Records supplied:

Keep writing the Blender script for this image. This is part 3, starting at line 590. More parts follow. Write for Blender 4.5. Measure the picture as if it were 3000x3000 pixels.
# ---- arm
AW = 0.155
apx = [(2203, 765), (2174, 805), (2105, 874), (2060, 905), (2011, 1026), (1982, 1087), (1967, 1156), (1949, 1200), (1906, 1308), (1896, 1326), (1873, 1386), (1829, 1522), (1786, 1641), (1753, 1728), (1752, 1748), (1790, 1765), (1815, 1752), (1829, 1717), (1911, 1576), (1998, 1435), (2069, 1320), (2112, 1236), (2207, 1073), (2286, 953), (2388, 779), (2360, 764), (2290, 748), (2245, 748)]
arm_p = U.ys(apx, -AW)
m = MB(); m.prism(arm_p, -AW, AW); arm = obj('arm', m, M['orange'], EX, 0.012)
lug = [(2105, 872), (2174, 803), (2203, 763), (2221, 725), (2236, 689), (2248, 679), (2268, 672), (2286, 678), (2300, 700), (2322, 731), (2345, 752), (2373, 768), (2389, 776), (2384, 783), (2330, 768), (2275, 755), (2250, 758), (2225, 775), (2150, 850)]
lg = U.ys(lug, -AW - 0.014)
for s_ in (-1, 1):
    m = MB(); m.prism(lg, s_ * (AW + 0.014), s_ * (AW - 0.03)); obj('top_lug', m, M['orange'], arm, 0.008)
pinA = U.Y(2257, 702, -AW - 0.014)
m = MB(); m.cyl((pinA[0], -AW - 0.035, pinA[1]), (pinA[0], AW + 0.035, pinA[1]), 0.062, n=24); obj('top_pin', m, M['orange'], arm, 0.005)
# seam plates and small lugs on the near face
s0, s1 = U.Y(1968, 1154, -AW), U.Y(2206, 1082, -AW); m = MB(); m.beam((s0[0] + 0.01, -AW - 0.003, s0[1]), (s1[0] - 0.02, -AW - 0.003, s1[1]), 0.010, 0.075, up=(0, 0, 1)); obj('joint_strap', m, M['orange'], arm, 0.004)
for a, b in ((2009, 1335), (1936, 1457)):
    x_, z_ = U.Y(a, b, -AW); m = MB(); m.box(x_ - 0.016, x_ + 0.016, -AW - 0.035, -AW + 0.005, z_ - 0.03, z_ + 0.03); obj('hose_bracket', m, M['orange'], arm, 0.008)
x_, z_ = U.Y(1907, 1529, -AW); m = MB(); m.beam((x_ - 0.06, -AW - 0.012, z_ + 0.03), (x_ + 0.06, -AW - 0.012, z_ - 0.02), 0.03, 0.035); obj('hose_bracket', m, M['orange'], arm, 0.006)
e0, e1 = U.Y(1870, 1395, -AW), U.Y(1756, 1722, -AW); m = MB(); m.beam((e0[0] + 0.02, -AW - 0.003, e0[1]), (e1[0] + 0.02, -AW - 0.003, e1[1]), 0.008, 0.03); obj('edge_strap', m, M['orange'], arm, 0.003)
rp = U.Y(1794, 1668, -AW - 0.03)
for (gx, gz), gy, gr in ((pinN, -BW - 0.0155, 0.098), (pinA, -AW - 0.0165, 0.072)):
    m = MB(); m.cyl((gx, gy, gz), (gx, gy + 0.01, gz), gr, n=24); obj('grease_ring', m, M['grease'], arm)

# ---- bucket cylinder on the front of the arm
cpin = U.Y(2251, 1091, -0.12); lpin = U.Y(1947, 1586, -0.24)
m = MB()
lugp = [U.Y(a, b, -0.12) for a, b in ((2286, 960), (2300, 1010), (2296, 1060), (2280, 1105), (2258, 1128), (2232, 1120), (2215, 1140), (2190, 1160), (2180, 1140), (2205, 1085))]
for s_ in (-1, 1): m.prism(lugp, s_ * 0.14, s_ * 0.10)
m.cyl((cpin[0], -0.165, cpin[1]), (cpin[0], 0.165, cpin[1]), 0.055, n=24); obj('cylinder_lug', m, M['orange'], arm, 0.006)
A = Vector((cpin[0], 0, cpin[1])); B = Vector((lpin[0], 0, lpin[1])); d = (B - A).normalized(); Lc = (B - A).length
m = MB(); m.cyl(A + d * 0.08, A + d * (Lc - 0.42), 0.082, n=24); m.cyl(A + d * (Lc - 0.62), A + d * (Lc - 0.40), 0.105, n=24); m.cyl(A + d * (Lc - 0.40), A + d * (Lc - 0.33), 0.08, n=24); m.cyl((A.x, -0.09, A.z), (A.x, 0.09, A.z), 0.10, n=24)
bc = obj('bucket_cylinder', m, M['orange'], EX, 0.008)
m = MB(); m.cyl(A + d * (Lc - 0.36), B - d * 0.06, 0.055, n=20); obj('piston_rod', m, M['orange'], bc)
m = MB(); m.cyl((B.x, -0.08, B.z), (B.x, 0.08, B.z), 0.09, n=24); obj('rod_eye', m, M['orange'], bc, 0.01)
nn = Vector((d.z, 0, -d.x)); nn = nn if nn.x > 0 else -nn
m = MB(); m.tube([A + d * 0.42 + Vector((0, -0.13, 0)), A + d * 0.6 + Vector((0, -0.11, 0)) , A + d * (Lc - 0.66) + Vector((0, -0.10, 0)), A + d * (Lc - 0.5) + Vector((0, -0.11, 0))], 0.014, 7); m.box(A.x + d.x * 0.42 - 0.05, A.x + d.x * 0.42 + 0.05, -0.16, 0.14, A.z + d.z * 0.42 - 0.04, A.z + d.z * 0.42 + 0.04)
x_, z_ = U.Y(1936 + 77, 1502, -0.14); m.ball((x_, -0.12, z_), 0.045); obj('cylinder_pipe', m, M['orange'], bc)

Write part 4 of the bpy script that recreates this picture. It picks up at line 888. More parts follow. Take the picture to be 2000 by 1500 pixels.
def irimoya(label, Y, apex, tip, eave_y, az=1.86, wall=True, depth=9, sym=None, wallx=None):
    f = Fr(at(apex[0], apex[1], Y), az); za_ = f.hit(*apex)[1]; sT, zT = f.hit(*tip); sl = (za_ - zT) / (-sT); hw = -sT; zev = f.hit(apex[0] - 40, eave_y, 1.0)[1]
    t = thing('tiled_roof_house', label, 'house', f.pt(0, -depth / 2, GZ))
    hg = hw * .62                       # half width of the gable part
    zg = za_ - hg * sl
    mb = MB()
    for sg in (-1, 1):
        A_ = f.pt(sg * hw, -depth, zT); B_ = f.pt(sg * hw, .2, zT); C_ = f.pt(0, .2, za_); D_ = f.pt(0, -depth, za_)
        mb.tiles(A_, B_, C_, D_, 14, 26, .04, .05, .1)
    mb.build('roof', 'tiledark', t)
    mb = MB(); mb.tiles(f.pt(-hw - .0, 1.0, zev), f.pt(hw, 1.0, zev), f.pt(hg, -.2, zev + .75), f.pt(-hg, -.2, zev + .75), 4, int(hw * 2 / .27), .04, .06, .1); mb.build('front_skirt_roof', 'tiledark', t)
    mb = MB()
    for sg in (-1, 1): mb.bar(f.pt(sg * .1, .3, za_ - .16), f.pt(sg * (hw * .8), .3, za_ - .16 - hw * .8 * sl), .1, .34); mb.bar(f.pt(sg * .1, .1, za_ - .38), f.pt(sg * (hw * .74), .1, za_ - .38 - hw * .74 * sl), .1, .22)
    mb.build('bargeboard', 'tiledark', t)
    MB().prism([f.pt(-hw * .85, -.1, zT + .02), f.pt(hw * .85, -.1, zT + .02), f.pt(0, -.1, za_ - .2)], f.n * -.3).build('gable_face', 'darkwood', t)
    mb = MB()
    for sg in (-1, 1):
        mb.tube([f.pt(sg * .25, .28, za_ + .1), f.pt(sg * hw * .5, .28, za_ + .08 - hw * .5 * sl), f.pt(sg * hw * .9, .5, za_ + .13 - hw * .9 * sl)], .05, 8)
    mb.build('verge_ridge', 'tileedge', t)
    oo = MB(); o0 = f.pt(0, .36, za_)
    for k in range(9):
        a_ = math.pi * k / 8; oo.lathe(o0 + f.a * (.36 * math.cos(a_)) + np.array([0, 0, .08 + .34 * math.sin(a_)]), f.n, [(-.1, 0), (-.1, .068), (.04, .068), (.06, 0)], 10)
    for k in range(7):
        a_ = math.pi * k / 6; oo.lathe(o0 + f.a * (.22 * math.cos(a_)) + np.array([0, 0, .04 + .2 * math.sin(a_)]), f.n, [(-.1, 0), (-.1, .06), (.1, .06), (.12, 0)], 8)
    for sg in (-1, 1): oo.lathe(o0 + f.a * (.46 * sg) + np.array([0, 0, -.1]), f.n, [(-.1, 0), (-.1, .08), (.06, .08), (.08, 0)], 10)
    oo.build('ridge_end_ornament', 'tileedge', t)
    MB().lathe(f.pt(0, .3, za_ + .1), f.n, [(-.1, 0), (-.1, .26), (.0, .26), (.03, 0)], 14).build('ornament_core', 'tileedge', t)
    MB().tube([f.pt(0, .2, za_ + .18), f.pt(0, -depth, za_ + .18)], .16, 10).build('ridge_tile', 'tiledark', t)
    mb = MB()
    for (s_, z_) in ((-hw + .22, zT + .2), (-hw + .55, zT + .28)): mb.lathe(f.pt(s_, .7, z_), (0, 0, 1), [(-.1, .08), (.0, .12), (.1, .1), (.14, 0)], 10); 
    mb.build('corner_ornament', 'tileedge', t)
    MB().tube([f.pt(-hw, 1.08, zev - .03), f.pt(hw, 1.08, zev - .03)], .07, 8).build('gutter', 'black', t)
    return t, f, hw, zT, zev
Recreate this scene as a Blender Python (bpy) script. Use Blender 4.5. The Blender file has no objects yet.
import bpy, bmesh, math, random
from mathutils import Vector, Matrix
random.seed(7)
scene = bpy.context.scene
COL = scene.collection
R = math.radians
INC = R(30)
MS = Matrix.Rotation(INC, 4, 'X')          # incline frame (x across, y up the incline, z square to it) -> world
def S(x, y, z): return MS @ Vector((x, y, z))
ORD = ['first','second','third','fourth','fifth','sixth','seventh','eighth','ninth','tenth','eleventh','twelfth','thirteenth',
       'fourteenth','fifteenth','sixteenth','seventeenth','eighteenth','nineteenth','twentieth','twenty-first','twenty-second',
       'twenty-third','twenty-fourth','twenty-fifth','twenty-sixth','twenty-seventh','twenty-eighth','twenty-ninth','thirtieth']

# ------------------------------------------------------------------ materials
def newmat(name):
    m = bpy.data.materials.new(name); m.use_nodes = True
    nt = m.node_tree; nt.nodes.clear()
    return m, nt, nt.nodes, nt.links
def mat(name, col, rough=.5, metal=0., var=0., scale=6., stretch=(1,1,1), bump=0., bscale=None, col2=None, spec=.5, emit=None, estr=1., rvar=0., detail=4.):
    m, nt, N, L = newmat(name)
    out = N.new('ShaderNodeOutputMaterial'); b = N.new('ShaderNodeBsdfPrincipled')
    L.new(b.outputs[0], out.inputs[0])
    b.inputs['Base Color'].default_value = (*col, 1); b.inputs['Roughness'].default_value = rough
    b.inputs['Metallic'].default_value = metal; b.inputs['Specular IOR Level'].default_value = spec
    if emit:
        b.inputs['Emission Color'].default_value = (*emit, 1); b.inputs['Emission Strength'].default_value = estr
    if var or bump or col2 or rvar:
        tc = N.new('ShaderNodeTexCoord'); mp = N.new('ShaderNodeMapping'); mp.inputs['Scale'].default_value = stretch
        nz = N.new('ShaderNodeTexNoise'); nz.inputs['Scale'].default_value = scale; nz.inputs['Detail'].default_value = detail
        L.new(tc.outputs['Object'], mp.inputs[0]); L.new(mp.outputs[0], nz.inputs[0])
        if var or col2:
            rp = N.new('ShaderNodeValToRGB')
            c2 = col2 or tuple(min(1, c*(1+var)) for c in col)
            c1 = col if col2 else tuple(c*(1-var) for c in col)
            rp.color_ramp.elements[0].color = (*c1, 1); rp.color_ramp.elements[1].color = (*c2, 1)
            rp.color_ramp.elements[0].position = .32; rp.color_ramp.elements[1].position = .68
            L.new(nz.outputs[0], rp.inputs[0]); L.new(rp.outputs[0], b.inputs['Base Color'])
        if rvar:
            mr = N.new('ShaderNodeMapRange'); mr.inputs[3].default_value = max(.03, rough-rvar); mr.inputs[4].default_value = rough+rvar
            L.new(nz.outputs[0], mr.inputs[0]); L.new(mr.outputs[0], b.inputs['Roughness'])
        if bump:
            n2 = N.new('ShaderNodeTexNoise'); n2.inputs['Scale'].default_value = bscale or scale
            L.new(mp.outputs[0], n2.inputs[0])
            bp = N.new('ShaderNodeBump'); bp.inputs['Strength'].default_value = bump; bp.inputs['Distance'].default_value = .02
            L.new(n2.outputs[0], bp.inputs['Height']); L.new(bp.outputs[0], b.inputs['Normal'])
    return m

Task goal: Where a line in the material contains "follow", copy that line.

Full response:
Keep writing the Blender script for this image. This is part 3, starting at line 590. More parts follow. Write for Blender 4.5. Measure the picture as if it were 3000x3000 pixels.
Write part 4 of the bpy script that recreates this picture. It picks up at line 888. More parts follow. Take the picture to be 2000 by 1500 pixels.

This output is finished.